Lembrei  com saudade da  “Turma  da Graxa”, pois  por  dois  anos, por  ser baixo  e magrinho, sempre ficava no  pelotão da “bagunça”,   já  que   na graxa não havia preocupação  com  o passo  certo. Bem  que tentávamos,  dando  aquele “pulinho”  para  acertar o  passo(assim pensávamos), com o  do  colega  que marchava ao lado  direito ou  na frente, mas as  vezes eles  também estavam marchando errado, e a coisa  ia  do jeito que  dava até o final  do desfile da escola.Mas o orgulho de  passar  em frente ao Palanque  Oficial era indescritível.
Recordei  da Turma do Bastão , da  Escola  Industrial,   comandada  pelo  saudoso professor, árbitro, atleta e  escoteiro, Expedito da  Cunha Ferro(91), que   com uma  varinha na mão direita, exigia muita  atenção  e disciplina  dos  “bonecos  de anil” por  ele  selecionados .
Quando a Turma do Bastão parava  em  frente  ao  palanque  e  começava a fazer  evoluções, com uma  precisão incrível, era  um  espetáculo  e os  aplausos  e  fogos  eram  ensurdecedores.

De  repente, ainda envolto nessas  gostosas  lembranças de  meu  tempo de primário, cheguei  na Ivaldo Veras, acho  que uns  10  minutos  antes de começar  o  desfile de  7  de setembro. As  dependências  do  sambódromo já  estavam lotadas. E  agora? Como  iria ver meu  neto passar garboso pela  avenida. Felizmente, liberado por  uma  policial  militar, consegui lugar  em uma  das  cabines  que  abrigam os  jurados nos   desfiles carnavalescos. Lá, daquele  lugar privilegiado, fiquei  atendo, assistindo  o passar dos membros da Polícia Militar, um pelotão da Legião Estrangeira, e  os  alunos das diversas  escolas  de Macapá  e  dos  meus  olhos   começaram a  cair  gotas e mais  gotas  de lágrimas .
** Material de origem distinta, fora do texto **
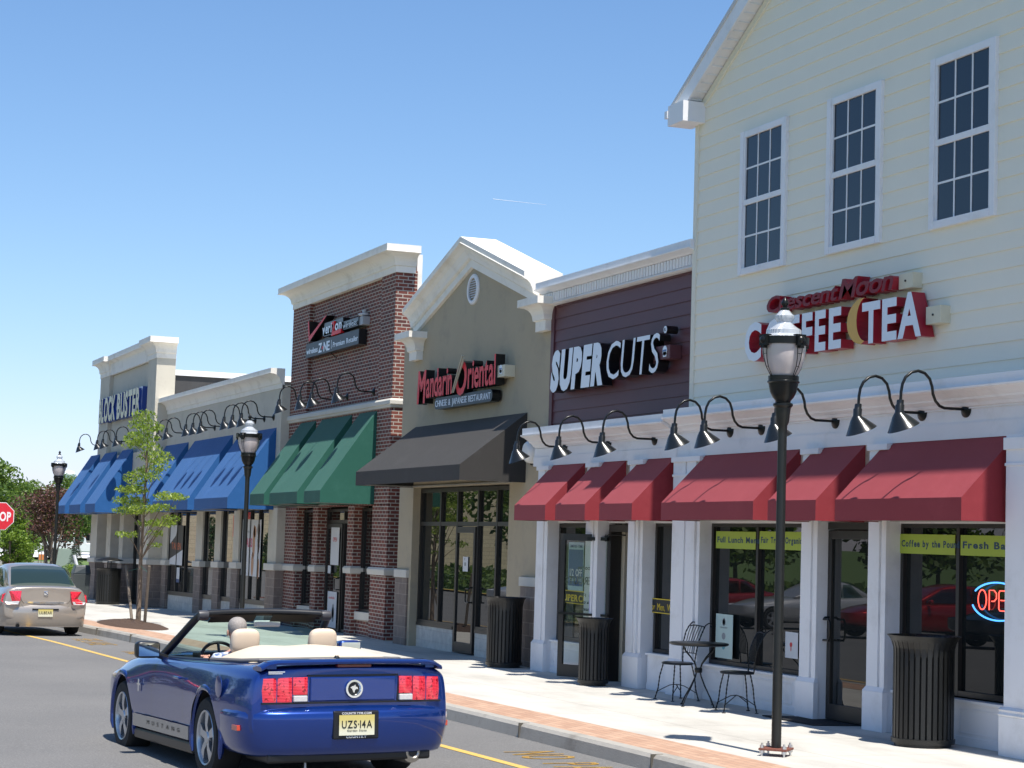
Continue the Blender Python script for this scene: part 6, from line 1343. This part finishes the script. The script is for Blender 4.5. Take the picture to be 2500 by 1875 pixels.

Como  tinha  gente  ao  redor, de vez  enquanto  eu ia  até  a escada enxugar lágrimas  saudosas  que  teimavam em cair devido a forte emoção que  tocava meu  coração, por  lembrar da minha  infância  feliz.
De  repente,   lá  vem o  pelotão da Polícia Ambiental e dentro  de um carro  patrulha,  envergando  o  uniforme da  companhia, no posto  de  Tenente, era  meu  netinho Pedro Caíque  Barbosa Baía.
Outra  vez  voltei no  tempo. Ao  vê-lo,  comodamente sentado naquela   viatura, foi  então  que  chorei pra valer,  ao lembrar,  do  dia  em que  cheguei  atrasado para receber o  material que  o governador Janary Nunes mandava  distribuir para os alunos da época (macacão   e botas). Quando  chegou a minha vez, o macacão  estava na medida  certa, mas as botas estavam  dois números acima  do que   eu  calçava, 38 em vez  de  36. Mas  quem disse  que  recusei? Eu não  ficaria sem  desfilar  de forma alguma.
No  dia  7, bem cedo, coloquei uns  pedaços  de  papéis nos  bicos  das botas,  calcei duas meias  de  jogador  do  meu  cunhado justo (grande  zagueiro  do Amapá Clube) e mais  a meia da  escola e  fui  todo  contente  para  a avenida  FAB.
Minha  escola Barão do Rio Branco, foi a  quarta  a desfilar, pegando já um  forte  sol  pela  frente. Quando passamos  em frente  ao palanque, ao  olhar  pra  direita, avistei  minha  mãe Alzira e minha irmã Mariazinha batendo  palmas e ostentando largos  sorrisos  em  seus  rostos.
Elas, eu tinha  certeza,  estavam aplaudindo orgulhosas   aquele  moleque  magrela, que  mesmo  com enorme  sacrifício  de  marchar   com  aquelas  enormes botas  e  com pesos  extras, passava  garboso  diante  do  público e  das  autoridades, como se  tudo  estivesse  normal.

Terminado o  desfile, fui liberado para  ir  tomar  banho na  praia  da  Fortaleza de São José, que naquele  tempo  era  bem limpinha  e tinha muita  areia. Tirei  as botas  longe  dos  colegas, tomei  banho  e  depois trouxe as botas  nas mãos, pois  se eles vissem o tanto  de papel e pano que havia  utilizado no calçado para poder  desfilar, era  gozação  por  toda a  vida. É, chorei de verdade, ainda mais que  depois  que  meu  neto  desfilou, correu  ao meu  encontro,  me  deu  um   forte  abraço  de parabéns  pelo  meu  aniversário,  depois    que lhe  prestei  continência. Afinal  estava  diante  de um Tenente Mirim da Polícia Ambiental. CHOREI,  SIM !  E VOCE, NÃO  CHORAVA?